__DIRECTIONS__:
Could you give the data below again, exactly and completely?

__COLLECTED DATA__:
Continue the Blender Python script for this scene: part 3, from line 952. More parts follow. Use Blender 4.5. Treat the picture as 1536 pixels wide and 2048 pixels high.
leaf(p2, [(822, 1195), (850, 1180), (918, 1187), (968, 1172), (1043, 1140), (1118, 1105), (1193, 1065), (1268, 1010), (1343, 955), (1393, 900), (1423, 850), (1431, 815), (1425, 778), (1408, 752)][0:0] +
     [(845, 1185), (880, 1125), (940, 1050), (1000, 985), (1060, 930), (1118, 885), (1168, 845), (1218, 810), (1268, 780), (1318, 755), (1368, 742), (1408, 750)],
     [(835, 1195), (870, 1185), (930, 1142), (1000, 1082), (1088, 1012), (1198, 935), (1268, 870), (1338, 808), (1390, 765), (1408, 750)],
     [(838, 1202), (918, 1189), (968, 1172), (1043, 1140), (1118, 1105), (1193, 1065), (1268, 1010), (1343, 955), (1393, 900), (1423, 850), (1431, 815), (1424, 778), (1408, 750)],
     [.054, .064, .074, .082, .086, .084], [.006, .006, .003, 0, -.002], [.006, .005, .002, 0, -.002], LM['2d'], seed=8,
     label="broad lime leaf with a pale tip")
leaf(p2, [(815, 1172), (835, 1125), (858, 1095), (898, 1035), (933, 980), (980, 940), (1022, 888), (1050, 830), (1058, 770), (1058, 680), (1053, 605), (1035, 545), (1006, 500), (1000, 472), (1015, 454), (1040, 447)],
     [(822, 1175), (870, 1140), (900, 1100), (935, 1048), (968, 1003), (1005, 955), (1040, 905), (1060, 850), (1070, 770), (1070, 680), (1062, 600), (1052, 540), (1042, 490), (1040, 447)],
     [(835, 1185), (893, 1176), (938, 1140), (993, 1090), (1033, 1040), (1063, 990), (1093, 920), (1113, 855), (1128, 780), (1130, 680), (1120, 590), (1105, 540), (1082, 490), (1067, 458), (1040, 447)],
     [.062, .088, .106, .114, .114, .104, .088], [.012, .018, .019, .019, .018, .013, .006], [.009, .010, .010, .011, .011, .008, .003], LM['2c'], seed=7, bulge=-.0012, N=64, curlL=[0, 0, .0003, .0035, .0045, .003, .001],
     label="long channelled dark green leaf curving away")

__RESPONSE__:
Continue the Blender Python script for this scene: part 3, from line 952. More parts follow. Use Blender 4.5. Treat the picture as 1536 pixels wide and 2048 pixels high.
leaf(p2, [(822, 1195), (850, 1180), (918, 1187), (968, 1172), (1043, 1140), (1118, 1105), (1193, 1065), (1268, 1010), (1343, 955), (1393, 900), (1423, 850), (1431, 815), (1425, 778), (1408, 752)][0:0] +
     [(845, 1185), (880, 1125), (940, 1050), (1000, 985), (1060, 930), (1118, 885), (1168, 845), (1218, 810), (1268, 780), (1318, 755), (1368, 742), (1408, 750)],
     [(835, 1195), (870, 1185), (930, 1142), (1000, 1082), (1088, 1012), (1198, 935), (1268, 870), (1338, 808), (1390, 765), (1408, 750)],
     [(838, 1202), (918, 1189), (968, 1172), (1043, 1140), (1118, 1105), (1193, 1065), (1268, 1010), (1343, 955), (1393, 900), (1423, 850), (1431, 815), (1424, 778), (1408, 750)],
     [.054, .064, .074, .082, .086, .084], [.006, .006, .003, 0, -.002], [.006, .005, .002, 0, -.002], LM['2d'], seed=8,
     label="broad lime leaf with a pale tip")
leaf(p2, [(815, 1172), (835, 1125), (858, 1095), (898, 1035), (933, 980), (980, 940), (1022, 888), (1050, 830), (1058, 770), (1058, 680), (1053, 605), (1035, 545), (1006, 500), (1000, 472), (1015, 454), (1040, 447)],
     [(822, 1175), (870, 1140), (900, 1100), (935, 1048), (968, 1003), (1005, 955), (1040, 905), (1060, 850), (1070, 770), (1070, 680), (1062, 600), (1052, 540), (1042, 490), (1040, 447)],
     [(835, 1185), (893, 1176), (938, 1140), (993, 1090), (1033, 1040), (1063, 990), (1093, 920), (1113, 855), (1128, 780), (1130, 680), (1120, 590), (1105, 540), (1082, 490), (1067, 458), (1040, 447)],
     [.062, .088, .106, .114, .114, .104, .088], [.012, .018, .019, .019, .018, .013, .006], [.009, .010, .010, .011, .011, .008, .003], LM['2c'], seed=7, bulge=-.0012, N=64, curlL=[0, 0, .0003, .0035, .0045, .003, .001],
     label="long channelled dark green leaf curving away")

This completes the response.